As I reported several days ago, Huffington Post is implementing a new plan to require anyone leaving comments at the HuffPo site to register in a way that makes the identify of all commenters visible to the moderators of the HuffPo commenting threads. The new policy will not require commenters to post under their own names in discussion threads. But it will require them to disclose their identity to HuffPo itself as they apply for commenting privileges.

Over the past eight years the HuffPost community has grown into an energetic public conversation to discuss the news of the day as well our interests, passions and obsessions. And from the beginning we devoted a lot of attention and resources to keeping this conversation civil by investing in the most advanced pre-moderation technology as well 40 comment moderators to supplement it. But it has become clear recently that this has not been enough to deal with ever more aggressive trolls -- jokers, spammers, demagogues, salesmen, bullies and cowards.
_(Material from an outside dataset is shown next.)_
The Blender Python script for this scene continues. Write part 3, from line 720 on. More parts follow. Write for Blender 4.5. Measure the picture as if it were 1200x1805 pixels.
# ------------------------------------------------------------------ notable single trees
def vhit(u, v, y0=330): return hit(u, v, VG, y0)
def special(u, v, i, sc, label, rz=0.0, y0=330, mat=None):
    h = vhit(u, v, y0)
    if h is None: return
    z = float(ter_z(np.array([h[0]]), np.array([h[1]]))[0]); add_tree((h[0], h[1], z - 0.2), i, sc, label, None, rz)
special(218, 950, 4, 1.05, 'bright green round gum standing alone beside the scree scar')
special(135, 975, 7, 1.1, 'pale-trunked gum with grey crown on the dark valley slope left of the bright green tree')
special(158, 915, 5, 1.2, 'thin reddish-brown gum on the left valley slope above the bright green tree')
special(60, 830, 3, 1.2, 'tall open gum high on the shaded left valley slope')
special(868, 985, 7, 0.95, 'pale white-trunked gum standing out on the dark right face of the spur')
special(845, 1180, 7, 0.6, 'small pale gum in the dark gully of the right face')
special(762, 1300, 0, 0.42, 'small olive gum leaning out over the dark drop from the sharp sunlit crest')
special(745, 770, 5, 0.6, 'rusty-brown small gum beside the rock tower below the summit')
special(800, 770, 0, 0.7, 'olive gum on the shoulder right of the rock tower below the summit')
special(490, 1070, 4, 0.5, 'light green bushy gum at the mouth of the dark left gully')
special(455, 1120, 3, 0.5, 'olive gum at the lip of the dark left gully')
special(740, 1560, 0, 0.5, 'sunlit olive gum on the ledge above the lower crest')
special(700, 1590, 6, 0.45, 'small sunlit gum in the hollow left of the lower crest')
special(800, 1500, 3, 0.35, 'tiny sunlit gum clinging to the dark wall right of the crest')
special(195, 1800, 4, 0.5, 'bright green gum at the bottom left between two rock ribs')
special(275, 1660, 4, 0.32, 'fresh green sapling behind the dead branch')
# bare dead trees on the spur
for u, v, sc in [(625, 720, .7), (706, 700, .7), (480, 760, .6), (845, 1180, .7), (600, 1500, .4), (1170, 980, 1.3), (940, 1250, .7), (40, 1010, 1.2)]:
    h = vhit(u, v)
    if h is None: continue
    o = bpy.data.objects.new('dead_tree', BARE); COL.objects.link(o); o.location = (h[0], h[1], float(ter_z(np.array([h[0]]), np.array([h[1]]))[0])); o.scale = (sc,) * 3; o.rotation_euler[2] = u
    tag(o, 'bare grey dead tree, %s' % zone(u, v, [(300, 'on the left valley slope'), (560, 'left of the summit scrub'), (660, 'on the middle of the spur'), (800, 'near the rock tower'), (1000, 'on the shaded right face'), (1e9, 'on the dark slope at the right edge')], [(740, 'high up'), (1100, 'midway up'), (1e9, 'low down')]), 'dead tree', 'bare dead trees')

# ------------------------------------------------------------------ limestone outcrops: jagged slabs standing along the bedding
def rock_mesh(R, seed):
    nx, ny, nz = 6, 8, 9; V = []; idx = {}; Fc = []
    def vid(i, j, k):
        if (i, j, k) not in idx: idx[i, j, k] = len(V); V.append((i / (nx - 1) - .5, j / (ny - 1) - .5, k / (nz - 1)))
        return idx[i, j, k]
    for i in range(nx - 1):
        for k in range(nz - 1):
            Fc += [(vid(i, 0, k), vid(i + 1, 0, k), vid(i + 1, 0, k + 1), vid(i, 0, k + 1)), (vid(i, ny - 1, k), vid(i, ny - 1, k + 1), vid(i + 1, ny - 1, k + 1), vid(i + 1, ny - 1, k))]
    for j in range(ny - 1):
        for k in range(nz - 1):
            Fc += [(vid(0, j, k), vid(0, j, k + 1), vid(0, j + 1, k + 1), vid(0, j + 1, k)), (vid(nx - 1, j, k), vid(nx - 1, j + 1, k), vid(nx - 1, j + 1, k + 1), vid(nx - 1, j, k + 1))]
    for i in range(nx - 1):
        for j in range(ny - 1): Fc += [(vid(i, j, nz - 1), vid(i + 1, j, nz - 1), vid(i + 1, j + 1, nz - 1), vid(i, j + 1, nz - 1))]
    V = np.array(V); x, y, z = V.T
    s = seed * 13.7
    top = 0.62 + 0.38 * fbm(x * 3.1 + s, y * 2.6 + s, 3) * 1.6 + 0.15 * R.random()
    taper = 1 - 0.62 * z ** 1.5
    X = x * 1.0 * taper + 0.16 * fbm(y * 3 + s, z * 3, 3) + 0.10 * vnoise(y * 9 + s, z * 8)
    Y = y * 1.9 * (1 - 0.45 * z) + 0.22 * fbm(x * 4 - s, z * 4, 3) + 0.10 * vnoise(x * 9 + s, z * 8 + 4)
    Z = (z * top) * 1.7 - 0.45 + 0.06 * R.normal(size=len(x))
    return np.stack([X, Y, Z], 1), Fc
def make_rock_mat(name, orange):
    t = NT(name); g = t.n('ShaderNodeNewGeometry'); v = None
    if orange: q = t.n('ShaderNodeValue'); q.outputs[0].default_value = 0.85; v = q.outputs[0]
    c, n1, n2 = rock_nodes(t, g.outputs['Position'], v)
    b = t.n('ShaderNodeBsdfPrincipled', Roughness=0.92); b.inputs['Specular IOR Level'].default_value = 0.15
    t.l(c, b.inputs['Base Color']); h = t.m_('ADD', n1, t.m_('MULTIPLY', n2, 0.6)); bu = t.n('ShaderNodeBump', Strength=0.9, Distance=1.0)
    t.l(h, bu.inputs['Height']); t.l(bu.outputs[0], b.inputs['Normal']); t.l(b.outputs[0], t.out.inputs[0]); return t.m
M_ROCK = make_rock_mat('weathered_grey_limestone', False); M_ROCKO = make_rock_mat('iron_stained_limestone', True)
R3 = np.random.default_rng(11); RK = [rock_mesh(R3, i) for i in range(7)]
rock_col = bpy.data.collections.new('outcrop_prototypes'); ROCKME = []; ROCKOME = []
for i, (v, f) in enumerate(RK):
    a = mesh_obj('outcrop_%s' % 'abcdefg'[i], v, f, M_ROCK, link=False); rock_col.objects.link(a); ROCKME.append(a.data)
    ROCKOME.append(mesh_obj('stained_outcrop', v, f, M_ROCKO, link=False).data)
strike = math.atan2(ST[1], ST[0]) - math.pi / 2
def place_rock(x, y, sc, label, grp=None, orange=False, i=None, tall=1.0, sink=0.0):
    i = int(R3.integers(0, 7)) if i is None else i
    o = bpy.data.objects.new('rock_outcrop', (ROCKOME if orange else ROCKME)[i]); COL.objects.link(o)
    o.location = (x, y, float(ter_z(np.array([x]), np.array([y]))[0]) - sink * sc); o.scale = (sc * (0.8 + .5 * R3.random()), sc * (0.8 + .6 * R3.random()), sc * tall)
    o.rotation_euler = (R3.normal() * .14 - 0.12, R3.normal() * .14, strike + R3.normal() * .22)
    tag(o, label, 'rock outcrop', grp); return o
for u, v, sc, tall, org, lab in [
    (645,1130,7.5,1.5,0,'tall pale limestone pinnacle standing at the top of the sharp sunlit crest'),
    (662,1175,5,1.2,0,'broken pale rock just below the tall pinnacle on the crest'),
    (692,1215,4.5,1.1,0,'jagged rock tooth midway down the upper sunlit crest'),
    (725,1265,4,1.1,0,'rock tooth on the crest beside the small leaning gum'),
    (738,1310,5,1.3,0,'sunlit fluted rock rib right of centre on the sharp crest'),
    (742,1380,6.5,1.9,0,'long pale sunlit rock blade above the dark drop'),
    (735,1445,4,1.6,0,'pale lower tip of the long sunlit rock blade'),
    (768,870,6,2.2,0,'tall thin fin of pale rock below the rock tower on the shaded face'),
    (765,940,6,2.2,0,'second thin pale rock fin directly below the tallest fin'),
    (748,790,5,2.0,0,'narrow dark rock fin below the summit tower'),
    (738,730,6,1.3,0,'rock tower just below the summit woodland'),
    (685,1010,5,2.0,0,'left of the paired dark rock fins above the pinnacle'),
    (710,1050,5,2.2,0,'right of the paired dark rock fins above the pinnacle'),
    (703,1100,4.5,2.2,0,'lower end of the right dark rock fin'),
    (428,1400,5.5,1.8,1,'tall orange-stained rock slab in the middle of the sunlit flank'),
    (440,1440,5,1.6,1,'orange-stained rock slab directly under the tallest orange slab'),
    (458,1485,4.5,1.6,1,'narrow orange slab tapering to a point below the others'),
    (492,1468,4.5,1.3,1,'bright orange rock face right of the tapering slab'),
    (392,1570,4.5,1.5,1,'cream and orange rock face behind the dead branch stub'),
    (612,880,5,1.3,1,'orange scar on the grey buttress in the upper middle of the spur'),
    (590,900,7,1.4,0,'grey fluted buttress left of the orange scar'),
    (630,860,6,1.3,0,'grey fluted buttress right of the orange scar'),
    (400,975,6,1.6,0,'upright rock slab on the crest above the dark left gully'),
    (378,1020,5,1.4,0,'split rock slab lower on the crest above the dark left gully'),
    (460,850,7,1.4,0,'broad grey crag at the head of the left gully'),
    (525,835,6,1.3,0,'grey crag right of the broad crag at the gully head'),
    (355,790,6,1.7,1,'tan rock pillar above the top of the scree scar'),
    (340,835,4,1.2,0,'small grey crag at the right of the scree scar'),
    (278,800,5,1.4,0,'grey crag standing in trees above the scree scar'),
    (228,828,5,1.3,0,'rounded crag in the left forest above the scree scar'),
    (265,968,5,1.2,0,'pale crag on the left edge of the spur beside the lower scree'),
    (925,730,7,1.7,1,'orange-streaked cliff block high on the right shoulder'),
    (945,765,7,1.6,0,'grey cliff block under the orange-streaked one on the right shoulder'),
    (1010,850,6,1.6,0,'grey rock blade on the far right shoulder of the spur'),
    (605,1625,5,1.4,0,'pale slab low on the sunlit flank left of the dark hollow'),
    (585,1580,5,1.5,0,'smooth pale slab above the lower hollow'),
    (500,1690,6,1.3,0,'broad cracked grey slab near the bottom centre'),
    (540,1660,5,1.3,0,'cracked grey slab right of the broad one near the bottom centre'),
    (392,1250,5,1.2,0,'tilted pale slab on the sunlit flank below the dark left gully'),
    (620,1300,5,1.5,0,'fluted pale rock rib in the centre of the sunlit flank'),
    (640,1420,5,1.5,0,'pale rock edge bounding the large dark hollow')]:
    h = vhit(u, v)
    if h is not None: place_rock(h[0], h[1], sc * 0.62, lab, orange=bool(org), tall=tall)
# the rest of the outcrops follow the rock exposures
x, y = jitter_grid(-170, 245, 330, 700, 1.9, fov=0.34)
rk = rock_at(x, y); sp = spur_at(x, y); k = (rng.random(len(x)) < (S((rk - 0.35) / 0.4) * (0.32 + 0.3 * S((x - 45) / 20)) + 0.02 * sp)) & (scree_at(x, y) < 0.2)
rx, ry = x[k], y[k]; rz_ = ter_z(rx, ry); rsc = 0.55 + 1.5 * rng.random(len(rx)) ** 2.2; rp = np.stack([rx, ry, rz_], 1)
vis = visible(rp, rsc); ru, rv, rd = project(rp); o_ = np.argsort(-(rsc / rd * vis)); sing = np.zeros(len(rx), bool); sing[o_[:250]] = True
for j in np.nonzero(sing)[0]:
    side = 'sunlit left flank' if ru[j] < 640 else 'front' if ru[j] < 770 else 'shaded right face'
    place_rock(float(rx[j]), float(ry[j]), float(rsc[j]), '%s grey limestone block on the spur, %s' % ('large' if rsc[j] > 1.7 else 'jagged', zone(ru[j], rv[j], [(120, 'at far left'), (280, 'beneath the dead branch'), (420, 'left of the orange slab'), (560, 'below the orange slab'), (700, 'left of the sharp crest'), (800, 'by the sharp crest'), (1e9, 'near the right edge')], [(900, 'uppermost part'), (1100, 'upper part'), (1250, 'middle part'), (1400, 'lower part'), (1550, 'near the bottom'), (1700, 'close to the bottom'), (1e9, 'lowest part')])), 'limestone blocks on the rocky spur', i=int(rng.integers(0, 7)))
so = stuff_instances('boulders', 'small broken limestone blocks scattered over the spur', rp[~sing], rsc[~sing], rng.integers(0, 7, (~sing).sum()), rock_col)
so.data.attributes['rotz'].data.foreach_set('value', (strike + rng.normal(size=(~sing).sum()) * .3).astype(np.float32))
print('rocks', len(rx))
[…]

The very tools that level the playing field and enable open and free conversation have become the tools of the trade for the vicious. 
We agree that anonymity is important to democratic discourse. Both the Electronic Frontier Foundation and the Supreme Court agree on this point. Anonymity allows the writer to freely express ideas that might endanger his or her life or livelihood if they were linked to their true name. Anonymity preserves both privacy and personal security. In those cases Huffington Post will not be revealing true names to the general public. We're talking about keeping pseudonyms (user names) and requiring that community members real identity be known only to the Huffington Post.

All things considered, I think this is a judicious policy. It balances the need of many commenters at blog sites to employ usernames in order to engage in free speech without threats with the need of moderators of blogs to have control over those who mount vicious attacks on others, engage in trolling behavior, or post spam. As I said in my previous post about the new policy at Huffington Post, I remain intently concerned about the level of discourse at many Catholic blog sites as LGBTI issues and people are discussed. 

The "sodomite" tag continues to be slung around at various Catholic blog sites with relative abandon--see, e.g., the discussion thread following Joseph Bottum's recent essay about Catholics and gay marriage at Commonweal here, here, here, and here. This tag is used by Catholic bloggers in such discussion threads at Catholic blog sites for one reason and one reason alone: to tag their fellow human beings who are gay in hostile and denigrating ways as aberrant. 

Such hostile and denigrating tags whose sole purpose is to elicit prejudice have no place in the discourse of Catholic communities. They need to be retired. And moderators of Catholic blogs need to exercise due diligence about blocking this kind of discourse from Catholic blog conversations.